Write out the listing below again, precisely as it is given.

━━━━━━━━

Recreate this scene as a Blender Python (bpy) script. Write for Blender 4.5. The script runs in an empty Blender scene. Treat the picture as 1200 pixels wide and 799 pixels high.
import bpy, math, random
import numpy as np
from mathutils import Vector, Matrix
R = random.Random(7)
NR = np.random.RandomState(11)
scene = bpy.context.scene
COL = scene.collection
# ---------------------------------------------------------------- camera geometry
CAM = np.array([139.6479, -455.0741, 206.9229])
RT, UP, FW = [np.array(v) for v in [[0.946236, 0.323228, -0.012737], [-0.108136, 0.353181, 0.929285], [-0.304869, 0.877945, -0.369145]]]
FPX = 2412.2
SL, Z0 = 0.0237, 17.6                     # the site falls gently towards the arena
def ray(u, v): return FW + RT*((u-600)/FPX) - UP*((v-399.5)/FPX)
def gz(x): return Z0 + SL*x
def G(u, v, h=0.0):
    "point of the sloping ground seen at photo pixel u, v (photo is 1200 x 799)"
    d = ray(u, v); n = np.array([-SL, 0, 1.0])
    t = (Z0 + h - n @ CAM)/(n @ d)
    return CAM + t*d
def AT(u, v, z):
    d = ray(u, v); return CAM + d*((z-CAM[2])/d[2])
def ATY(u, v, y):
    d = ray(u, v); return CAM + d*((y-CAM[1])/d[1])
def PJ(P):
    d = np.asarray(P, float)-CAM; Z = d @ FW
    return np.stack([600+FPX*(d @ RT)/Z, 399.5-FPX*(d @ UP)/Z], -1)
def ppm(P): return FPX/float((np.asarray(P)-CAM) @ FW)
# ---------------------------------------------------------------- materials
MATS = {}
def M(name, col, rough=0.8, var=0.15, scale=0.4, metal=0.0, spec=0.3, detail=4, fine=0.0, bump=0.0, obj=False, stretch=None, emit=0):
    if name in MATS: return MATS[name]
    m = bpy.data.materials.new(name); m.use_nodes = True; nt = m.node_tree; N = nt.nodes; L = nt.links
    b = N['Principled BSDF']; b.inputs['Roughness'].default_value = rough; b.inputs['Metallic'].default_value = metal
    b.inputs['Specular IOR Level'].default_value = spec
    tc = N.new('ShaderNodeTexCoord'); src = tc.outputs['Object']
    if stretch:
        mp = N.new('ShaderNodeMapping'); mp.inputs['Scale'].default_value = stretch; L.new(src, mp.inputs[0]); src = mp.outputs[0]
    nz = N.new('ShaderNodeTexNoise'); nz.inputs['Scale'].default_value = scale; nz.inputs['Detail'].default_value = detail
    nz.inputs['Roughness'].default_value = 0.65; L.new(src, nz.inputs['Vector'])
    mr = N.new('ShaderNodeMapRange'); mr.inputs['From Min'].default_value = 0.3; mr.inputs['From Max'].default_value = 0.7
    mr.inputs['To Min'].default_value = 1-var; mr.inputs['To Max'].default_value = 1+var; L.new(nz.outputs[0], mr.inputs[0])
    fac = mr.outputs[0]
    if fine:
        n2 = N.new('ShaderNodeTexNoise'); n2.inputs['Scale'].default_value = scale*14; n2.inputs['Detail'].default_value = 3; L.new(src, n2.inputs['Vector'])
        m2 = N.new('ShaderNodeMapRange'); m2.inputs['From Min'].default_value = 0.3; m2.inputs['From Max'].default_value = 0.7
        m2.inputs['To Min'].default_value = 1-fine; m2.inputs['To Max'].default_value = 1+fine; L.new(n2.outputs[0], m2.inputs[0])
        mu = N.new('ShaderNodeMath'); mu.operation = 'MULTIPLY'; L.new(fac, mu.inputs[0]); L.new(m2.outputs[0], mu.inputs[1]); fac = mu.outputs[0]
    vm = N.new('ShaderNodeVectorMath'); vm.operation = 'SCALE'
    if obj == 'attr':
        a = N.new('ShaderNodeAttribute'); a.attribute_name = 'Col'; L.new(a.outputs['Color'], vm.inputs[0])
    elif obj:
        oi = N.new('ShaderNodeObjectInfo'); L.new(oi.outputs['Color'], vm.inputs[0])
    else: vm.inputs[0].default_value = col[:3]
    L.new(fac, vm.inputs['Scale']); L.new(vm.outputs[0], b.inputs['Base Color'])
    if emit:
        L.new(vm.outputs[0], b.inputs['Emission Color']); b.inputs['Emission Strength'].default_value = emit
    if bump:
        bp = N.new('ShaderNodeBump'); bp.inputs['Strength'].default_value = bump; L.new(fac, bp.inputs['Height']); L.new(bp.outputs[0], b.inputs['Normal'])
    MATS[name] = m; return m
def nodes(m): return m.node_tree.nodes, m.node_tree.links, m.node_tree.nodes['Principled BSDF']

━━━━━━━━

Task output —
Recreate this scene as a Blender Python (bpy) script. Write for Blender 4.5. The script runs in an empty Blender scene. Treat the picture as 1200 pixels wide and 799 pixels high.
import bpy, math, random
import numpy as np
from mathutils import Vector, Matrix
R = random.Random(7)
NR = np.random.RandomState(11)
scene = bpy.context.scene
COL = scene.collection
# ---------------------------------------------------------------- camera geometry
CAM = np.array([139.6479, -455.0741, 206.9229])
RT, UP, FW = [np.array(v) for v in [[0.946236, 0.323228, -0.012737], [-0.108136, 0.353181, 0.929285], [-0.304869, 0.877945, -0.369145]]]
FPX = 2412.2
SL, Z0 = 0.0237, 17.6                     # the site falls gently towards the arena
def ray(u, v): return FW + RT*((u-600)/FPX) - UP*((v-399.5)/FPX)
def gz(x): return Z0 + SL*x
def G(u, v, h=0.0):
    "point of the sloping ground seen at photo pixel u, v (photo is 1200 x 799)"
    d = ray(u, v); n = np.array([-SL, 0, 1.0])
    t = (Z0 + h - n @ CAM)/(n @ d)
    return CAM + t*d
def AT(u, v, z):
    d = ray(u, v); return CAM + d*((z-CAM[2])/d[2])
def ATY(u, v, y):
    d = ray(u, v); return CAM + d*((y-CAM[1])/d[1])
def PJ(P):
    d = np.asarray(P, float)-CAM; Z = d @ FW
    return np.stack([600+FPX*(d @ RT)/Z, 399.5-FPX*(d @ UP)/Z], -1)
def ppm(P): return FPX/float((np.asarray(P)-CAM) @ FW)
# ---------------------------------------------------------------- materials
MATS = {}
def M(name, col, rough=0.8, var=0.15, scale=0.4, metal=0.0, spec=0.3, detail=4, fine=0.0, bump=0.0, obj=False, stretch=None, emit=0):
    if name in MATS: return MATS[name]
    m = bpy.data.materials.new(name); m.use_nodes = True; nt = m.node_tree; N = nt.nodes; L = nt.links
    b = N['Principled BSDF']; b.inputs['Roughness'].default_value = rough; b.inputs['Metallic'].default_value = metal
    b.inputs['Specular IOR Level'].default_value = spec
    tc = N.new('ShaderNodeTexCoord'); src = tc.outputs['Object']
    if stretch:
        mp = N.new('ShaderNodeMapping'); mp.inputs['Scale'].default_value = stretch; L.new(src, mp.inputs[0]); src = mp.outputs[0]
    nz = N.new('ShaderNodeTexNoise'); nz.inputs['Scale'].default_value = scale; nz.inputs['Detail'].default_value = detail
    nz.inputs['Roughness'].default_value = 0.65; L.new(src, nz.inputs['Vector'])
    mr = N.new('ShaderNodeMapRange'); mr.inputs['From Min'].default_value = 0.3; mr.inputs['From Max'].default_value = 0.7
    mr.inputs['To Min'].default_value = 1-var; mr.inputs['To Max'].default_value = 1+var; L.new(nz.outputs[0], mr.inputs[0])
    fac = mr.outputs[0]
    if fine:
        n2 = N.new('ShaderNodeTexNoise'); n2.inputs['Scale'].default_value = scale*14; n2.inputs['Detail'].default_value = 3; L.new(src, n2.inputs['Vector'])
        m2 = N.new('ShaderNodeMapRange'); m2.inputs['From Min'].default_value = 0.3; m2.inputs['From Max'].default_value = 0.7
        m2.inputs['To Min'].default_value = 1-fine; m2.inputs['To Max'].default_value = 1+fine; L.new(n2.outputs[0], m2.inputs[0])
        mu = N.new('ShaderNodeMath'); mu.operation = 'MULTIPLY'; L.new(fac, mu.inputs[0]); L.new(m2.outputs[0], mu.inputs[1]); fac = mu.outputs[0]
    vm = N.new('ShaderNodeVectorMath'); vm.operation = 'SCALE'
    if obj == 'attr':
        a = N.new('ShaderNodeAttribute'); a.attribute_name = 'Col'; L.new(a.outputs['Color'], vm.inputs[0])
    elif obj:
        oi = N.new('ShaderNodeObjectInfo'); L.new(oi.outputs['Color'], vm.inputs[0])
    else: vm.inputs[0].default_value = col[:3]
    L.new(fac, vm.inputs['Scale']); L.new(vm.outputs[0], b.inputs['Base Color'])
    if emit:
        L.new(vm.outputs[0], b.inputs['Emission Color']); b.inputs['Emission Strength'].default_value = emit
    if bump:
        bp = N.new('ShaderNodeBump'); bp.inputs['Strength'].default_value = bump; L.new(fac, bp.inputs['Height']); L.new(bp.outputs[0], b.inputs['Normal'])
    MATS[name] = m; return m
def nodes(m): return m.node_tree.nodes, m.node_tree.links, m.node_tree.nodes['Principled BSDF']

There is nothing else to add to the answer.